Wednesday 25 November 2009

Could we be Heros?



I have a problem. The problem is that I emotionally cut myself off from things. My girlfriend Maya complains often that I do this, but of course I don't really feel much about it. One thing however, that does always manage to pull the strings of my (empty?) heart are accounts of war hero's. Perhaps I've inherited this from my mother, who on many occasion, I have wandered downstairs on a Sunday only to find her bawling over the images of old soldiers commemorating there lost buddies.
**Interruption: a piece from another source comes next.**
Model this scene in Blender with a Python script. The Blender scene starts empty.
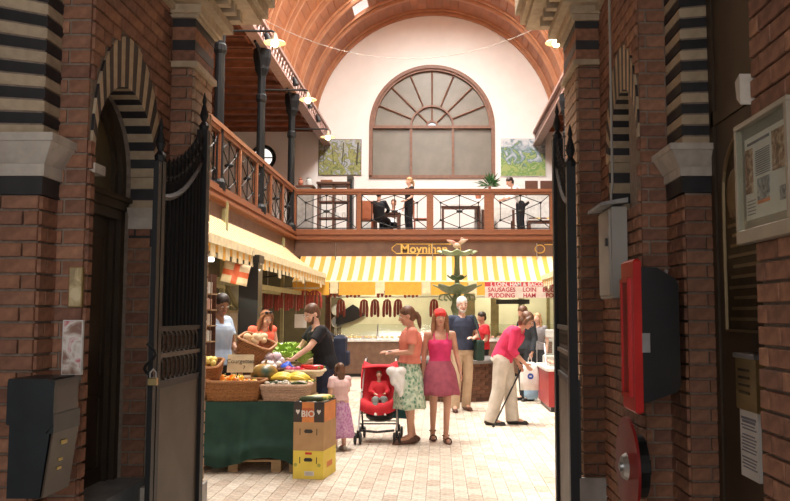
import bpy, bmesh, math, random
from mathutils import Vector, Matrix
random.seed(7)
R = math.radians
PI = math.pi
scene = bpy.context.scene
col = scene.collection

# ------------------------------------------------------------ camera
F = 800.0            # focal length in pixels for a 790 px wide frame
CX, CY = 440.0, 250.5
EYE = 1.6
TH = math.atan(63.5 / F)
cam_d = bpy.data.cameras.new('camera')
cam = bpy.data.objects.new('camera', cam_d)
col.objects.link(cam)
cam.location = (0, 0, EYE)
cam.rotation_euler = (PI / 2 + TH, 0, 0)
cam_d.sensor_width = 36
cam_d.lens = 36 * F / 790
cam_d.shift_x = -(CX - 395) / 790
cam_d.clip_start = 0.05
scene.camera = cam

# ------------------------------------------------------------ world, lights, exposure
scene.view_settings.view_transform = 'Standard'
scene.view_settings.look = 'None'
scene.view_settings.gamma = 1
scene.view_settings.use_curve_mapping = False
scene.view_settings.exposure = 0.0
world = bpy.data.worlds.new('sky')
scene.world = world
world.use_nodes = True
wn = world.node_tree.nodes['Background']
wn.inputs[0].default_value = (0.93, 0.96, 1.0, 1)
wn.inputs[1].default_value = 1.3

def area(name, loc, rot, sx, sy, power, color=(1, 1, 1)):
    d = bpy.data.lights.new(name, 'AREA')
    d.shape = 'RECTANGLE'; d.size = sx; d.size_y = sy; d.energy = power; d.color = color
    o = bpy.data.objects.new(name, d); col.objects.link(o)
    o.location = loc; o.rotation_euler = rot
    return o
# area lamps for daylight through the unseen opening added in the vault crown
area('daylight_near_roof', (-0.8, 12.0, 12.6), (0, R(-6), 0), 3.4, 10, 2900, (1.0, 0.95, 0.87))
area('daylight_far_roof', (-0.4, 21.5, 12.6), (0, 0, 0), 3.4, 7, 2200, (1.0, 0.95, 0.88))
sun_d = bpy.data.lights.new('sun', 'SUN'); sun_d.energy = 3.6; sun_d.angle = R(4); sun_d.color = (1, .93, .82)
sun = bpy.data.objects.new('sun', sun_d); col.objects.link(sun)
sun.rotation_euler = Vector((0.36, 0.0, -1)).to_track_quat('-Z', 'Y').to_euler()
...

It is to this end that i find myself writing this article. Having read today's Times obituaries, something that i like to do (it feeds my complex about under achievement, leading to depression and an inability to get on with what I'm supposed to be doing), -the joys of which I will expunge in further detail on another blog edition I'm sure - I was once again drawn into melancholy. The first obituary was of Petty Officer William Laity. Twice sunk, on the first occasion swimming for four and a half hours, most of the time supporting a wounded mate, who eventually died from blood loss, he was finally plucked from the sea near Crete wearing nothing more than some underwear and a single sock. The second time his ship was sunk, he battled through smoke and flames to rescue a friend - despite the fact that he himself was badly burnt- who died on the upper deck. The thing that really gets to me, is that despite all his abundant heroism, which under any normal circumstance would warrant a National lauding of such bravery, was only seen fit to be honoured by being mentioned in dispatches.

The second obituary tells the story of Ron Bowey, who in 2004 went on a trip to pay his respects to his 3 murdered comrades in Malaysia. Ron himself was an exceptional human being, but in the article, it was the particular detail that after months of being tortured,giving away nominal information, on there way to their deaths, according to their executioners (who later committed suicide, an interesting fact in of itself) "the men had given an impressive display of light banter as they said their farewells to each other."

All the above always leads me to wonder how I would act under those circumstances. As it stands today, I'm a coward, riddled with meaningless insecurities and paranoia. You just never know, and please G-D non of us will ever have to.